RIO DE JANEIRO – Para quem não sabe direito o que houve –os mais jovens, principalmente– ou para quem ainda tem dúvidas quanto aos métodos dos militares durante os anos em que estiveram ilegitimamente no poder, esta semana chega às livrarias uma ótima chance de se conhecer alguns dos pilares que deram sustentação ao regime militar.
O livro "Os Anos de Chumbo – A Memória Militar Sobre a Repressão" (Editora Relume-Dumará) traz um dos mais crus, cínicos e chocantes depoimentos sobre a tortura que grassou no país nos anos negros do regime (1967 a 1974).
O que torna tal depoimento ímpar é o fato de ele partir de um dos protagonistas da tortura. Não um ex-preso violentado, mas um convicto comandante de torturadores.
Trata-se do general Adyr Fiúza de Castro, hoje na reserva e que foi chefe do Serviço de Informação do Exército e do famigerado Codi –Centro de Operações de Defesa Interna–, um centro de combate-a-qualquer-custo aos adversários do regime.
Seu depoimento aos pesquisadores Maria Celina D'Áraújo, Gláucio Dillon Soares e Celso Castro, autores do livro, é impressionante. Vale a pena reproduzir alguns trechos:
"Quando não se tem tempo, ou se desiste do interrogatório ou se aplicam métodos violentos."
"Há um método de interrogatório em que você põe um eletrodo nos dedos, em qualquer lugar –os mais sádicos põem no bico dos seios ou nos testículos– e roda um dínamo. E quanto mais rápido você girar aquele dínamo, maior a voltagem que dá."
"Nunca fiz tortura (...). Mas não sou contra. Guerra é suja."
"Para as moças (presas) era dado imediatamente um modess, porque a primeira coisa que acontece com a mulher quando ela é submetida a essa angústia é ficar menstruada.

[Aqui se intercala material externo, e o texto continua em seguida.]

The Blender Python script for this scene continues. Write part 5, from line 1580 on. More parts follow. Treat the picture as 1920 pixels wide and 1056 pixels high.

E fica escorrendo sangue pela perna abaixo, uma coisa muito desagradável."
"No caso de um sequestro nós temos que considerar o elemento sequestrado como morto. Evidentemente não sendo uma pessoa da minha família."
Aí está apenas uma amostra de quem dirigiu este país durante 21 anos. Evidentemente que nem todos os militares da época pensavam desta maneira. Mas no seu tempo Adyr Fiúza tinha poder, mandava muito. Ainda bem que está no passado. Passado triste, duro de se recordar.